Review the gtsummary definition vignette for information on .$table_styling objects.

rows argument

The rows argument accepts a predicate expression that is used to specify rows to apply formatting. The expression must evaluate to a logical when evaluated in x$table_body. For example, to apply formatting to the age rows pass rows = variable == "age". A vector of row numbers is NOT acceptable.

A couple of things to note when using the rows argument.

  1. You can use saved objects to create the predicate argument, e.g. rows = variable == letters[1].

  2. The saved object cannot share a name with a column in x$table_body. The reason for this is that in tbl_merge() the columns are renamed, and the renaming process cannot disambiguate the variable column from an external object named variable in the following expression rows = .data$variable = .env$variable.

cols_merge_pattern argument

There are planned updates to the implementation of column merging.

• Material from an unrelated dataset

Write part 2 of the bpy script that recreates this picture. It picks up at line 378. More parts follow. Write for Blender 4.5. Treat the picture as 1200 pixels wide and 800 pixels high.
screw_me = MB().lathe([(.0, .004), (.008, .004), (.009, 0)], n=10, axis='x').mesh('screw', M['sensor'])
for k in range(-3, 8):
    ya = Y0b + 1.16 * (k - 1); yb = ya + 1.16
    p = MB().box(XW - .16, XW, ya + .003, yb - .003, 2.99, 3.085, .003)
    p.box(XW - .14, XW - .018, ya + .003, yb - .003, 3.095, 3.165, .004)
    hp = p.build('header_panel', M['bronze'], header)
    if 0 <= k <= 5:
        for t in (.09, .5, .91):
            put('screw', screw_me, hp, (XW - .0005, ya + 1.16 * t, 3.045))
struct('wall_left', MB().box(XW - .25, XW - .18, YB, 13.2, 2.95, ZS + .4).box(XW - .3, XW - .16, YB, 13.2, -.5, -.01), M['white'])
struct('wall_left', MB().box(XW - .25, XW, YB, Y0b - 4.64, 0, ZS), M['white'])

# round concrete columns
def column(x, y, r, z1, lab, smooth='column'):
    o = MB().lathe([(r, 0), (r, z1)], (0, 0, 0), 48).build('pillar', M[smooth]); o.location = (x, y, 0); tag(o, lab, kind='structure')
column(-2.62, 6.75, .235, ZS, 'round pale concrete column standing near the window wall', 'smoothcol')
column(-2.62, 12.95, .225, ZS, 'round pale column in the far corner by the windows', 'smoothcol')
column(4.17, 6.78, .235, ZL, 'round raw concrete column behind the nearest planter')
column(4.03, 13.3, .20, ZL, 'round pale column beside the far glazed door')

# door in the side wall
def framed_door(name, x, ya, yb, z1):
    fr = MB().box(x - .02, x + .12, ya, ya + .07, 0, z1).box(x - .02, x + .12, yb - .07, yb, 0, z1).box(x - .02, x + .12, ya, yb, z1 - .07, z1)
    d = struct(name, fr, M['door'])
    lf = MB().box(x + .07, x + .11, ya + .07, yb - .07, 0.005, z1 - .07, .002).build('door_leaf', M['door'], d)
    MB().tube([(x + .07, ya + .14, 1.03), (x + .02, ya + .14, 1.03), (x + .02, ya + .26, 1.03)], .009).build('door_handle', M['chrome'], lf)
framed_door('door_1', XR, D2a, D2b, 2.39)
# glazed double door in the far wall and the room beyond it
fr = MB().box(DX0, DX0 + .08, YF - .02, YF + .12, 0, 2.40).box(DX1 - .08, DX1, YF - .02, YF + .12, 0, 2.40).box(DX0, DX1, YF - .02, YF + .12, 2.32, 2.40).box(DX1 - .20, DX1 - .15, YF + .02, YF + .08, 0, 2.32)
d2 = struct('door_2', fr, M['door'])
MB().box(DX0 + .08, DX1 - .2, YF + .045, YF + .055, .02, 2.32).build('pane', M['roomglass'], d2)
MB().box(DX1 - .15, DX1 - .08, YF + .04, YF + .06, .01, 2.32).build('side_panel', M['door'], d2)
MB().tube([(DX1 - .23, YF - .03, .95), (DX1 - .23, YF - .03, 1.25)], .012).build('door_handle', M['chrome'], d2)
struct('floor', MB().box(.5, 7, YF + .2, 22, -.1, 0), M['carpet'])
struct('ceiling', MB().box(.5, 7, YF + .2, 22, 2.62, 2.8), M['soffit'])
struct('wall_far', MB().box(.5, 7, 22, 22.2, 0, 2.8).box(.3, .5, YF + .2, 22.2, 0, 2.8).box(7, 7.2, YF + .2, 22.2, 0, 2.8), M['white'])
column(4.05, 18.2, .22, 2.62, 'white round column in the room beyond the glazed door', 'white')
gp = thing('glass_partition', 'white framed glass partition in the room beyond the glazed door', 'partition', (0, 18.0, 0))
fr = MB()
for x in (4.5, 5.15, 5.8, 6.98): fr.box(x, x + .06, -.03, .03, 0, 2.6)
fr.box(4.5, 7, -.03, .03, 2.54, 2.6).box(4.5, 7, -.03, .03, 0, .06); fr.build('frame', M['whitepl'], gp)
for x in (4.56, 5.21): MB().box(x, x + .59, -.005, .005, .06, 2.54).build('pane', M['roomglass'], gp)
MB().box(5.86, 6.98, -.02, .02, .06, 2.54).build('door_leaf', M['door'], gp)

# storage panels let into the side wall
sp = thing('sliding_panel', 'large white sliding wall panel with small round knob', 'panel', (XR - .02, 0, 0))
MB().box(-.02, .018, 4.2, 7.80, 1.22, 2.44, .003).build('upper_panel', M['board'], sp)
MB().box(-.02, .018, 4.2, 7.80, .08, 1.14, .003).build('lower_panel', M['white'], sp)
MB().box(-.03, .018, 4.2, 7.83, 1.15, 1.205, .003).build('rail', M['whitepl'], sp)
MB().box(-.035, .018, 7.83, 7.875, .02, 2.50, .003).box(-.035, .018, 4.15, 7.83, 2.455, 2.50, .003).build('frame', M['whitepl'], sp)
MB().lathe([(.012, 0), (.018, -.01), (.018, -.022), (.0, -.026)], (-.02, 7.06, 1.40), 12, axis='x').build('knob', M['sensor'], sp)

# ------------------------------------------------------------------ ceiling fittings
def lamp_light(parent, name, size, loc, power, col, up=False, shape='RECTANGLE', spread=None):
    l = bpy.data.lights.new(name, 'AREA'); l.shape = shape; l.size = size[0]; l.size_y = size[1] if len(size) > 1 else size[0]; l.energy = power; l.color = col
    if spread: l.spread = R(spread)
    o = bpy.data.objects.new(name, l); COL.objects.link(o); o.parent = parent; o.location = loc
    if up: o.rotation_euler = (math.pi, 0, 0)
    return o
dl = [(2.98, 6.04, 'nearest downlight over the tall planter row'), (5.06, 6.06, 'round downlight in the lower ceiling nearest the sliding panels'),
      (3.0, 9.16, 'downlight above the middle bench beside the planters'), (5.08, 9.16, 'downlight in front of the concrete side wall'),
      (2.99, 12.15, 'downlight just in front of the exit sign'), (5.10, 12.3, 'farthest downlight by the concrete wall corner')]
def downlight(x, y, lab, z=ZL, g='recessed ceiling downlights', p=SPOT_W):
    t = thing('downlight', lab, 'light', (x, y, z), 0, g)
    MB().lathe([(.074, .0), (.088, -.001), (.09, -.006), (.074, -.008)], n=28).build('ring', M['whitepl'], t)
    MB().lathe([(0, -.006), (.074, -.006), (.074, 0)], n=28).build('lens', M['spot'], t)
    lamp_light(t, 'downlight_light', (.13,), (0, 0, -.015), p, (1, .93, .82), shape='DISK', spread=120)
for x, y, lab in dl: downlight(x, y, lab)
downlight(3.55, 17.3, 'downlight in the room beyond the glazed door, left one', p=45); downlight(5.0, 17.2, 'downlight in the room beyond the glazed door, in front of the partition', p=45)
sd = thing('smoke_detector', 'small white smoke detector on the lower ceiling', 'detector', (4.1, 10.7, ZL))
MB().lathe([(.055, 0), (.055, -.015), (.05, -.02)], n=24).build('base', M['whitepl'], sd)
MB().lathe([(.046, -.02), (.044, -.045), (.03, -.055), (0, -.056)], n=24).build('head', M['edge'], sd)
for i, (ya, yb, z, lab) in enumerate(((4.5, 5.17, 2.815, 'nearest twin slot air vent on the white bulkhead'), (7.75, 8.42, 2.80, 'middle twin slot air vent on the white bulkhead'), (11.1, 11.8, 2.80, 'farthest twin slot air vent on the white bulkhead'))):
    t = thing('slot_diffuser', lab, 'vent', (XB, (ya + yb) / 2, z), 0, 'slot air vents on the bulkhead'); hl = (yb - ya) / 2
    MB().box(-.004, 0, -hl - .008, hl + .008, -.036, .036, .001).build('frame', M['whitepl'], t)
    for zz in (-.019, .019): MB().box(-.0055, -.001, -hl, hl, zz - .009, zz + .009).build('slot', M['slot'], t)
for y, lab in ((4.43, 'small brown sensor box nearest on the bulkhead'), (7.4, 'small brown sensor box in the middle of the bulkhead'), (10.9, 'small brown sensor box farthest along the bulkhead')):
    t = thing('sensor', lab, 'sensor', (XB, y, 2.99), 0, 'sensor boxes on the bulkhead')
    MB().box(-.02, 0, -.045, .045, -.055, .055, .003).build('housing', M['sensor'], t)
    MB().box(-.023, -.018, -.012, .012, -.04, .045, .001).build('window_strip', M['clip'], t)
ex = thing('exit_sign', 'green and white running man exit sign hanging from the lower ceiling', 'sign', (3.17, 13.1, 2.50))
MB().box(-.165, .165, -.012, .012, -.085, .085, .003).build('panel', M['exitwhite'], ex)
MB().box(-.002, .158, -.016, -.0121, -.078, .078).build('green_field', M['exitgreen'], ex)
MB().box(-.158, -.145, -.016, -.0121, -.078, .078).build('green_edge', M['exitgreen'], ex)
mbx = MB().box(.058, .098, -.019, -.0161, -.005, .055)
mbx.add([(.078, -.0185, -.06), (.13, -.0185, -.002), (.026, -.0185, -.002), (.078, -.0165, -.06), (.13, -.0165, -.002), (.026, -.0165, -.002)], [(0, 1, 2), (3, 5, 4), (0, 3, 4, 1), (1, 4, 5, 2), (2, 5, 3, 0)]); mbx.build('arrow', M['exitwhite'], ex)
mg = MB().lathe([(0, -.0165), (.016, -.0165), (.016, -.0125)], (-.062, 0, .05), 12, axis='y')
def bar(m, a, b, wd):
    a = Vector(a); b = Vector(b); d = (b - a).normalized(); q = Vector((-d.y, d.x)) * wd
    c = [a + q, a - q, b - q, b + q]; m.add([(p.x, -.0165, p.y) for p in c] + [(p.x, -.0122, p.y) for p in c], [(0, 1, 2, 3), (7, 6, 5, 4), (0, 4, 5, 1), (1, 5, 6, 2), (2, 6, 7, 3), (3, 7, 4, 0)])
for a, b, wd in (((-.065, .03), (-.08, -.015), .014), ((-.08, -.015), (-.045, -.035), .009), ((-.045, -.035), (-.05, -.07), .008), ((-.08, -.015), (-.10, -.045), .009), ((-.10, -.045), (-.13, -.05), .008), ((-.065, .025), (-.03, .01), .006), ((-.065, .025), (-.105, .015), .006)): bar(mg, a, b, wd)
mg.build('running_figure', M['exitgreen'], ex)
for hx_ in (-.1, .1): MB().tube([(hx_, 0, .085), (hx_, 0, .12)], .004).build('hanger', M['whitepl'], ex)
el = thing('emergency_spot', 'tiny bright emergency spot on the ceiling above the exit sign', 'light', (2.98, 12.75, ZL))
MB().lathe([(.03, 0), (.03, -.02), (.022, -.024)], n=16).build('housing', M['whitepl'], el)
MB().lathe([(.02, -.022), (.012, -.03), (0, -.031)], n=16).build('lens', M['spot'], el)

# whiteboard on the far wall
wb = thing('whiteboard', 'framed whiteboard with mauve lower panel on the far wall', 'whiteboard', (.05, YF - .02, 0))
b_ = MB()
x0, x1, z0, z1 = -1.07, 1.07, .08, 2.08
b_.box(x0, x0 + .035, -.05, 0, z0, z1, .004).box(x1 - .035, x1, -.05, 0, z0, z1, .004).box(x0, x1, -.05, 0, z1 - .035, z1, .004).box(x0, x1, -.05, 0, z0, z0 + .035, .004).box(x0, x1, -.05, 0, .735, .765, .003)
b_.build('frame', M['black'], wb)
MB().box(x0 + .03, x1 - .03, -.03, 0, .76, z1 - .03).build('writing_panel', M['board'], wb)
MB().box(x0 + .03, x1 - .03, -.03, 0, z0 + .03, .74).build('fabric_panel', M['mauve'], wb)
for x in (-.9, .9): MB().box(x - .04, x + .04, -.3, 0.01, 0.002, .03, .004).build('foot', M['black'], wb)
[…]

Currently, this function replaces the numeric column with a formatted character column following cols_merge_pattern=. Once gt::cols_merge() gains the rows= argument the implementation will be updated to use it, which will keep numeric columns numeric. For the vast majority of users, the planned change will be go unnoticed.

If this functionality is used in conjunction with tbl_stack() (which includes tbl_uvregression()), there is potential issue with printing. When columns are stack AND when the column-merging is defined with a quosure, you may run into issues due to the loss of the environment when 2 or more quosures are combined. If the expression version of the quosure is the same as the quosure (i.e. no evaluated objects), there should be no issues. Regardless, this argument is used internally with care, and it is not recommended for users.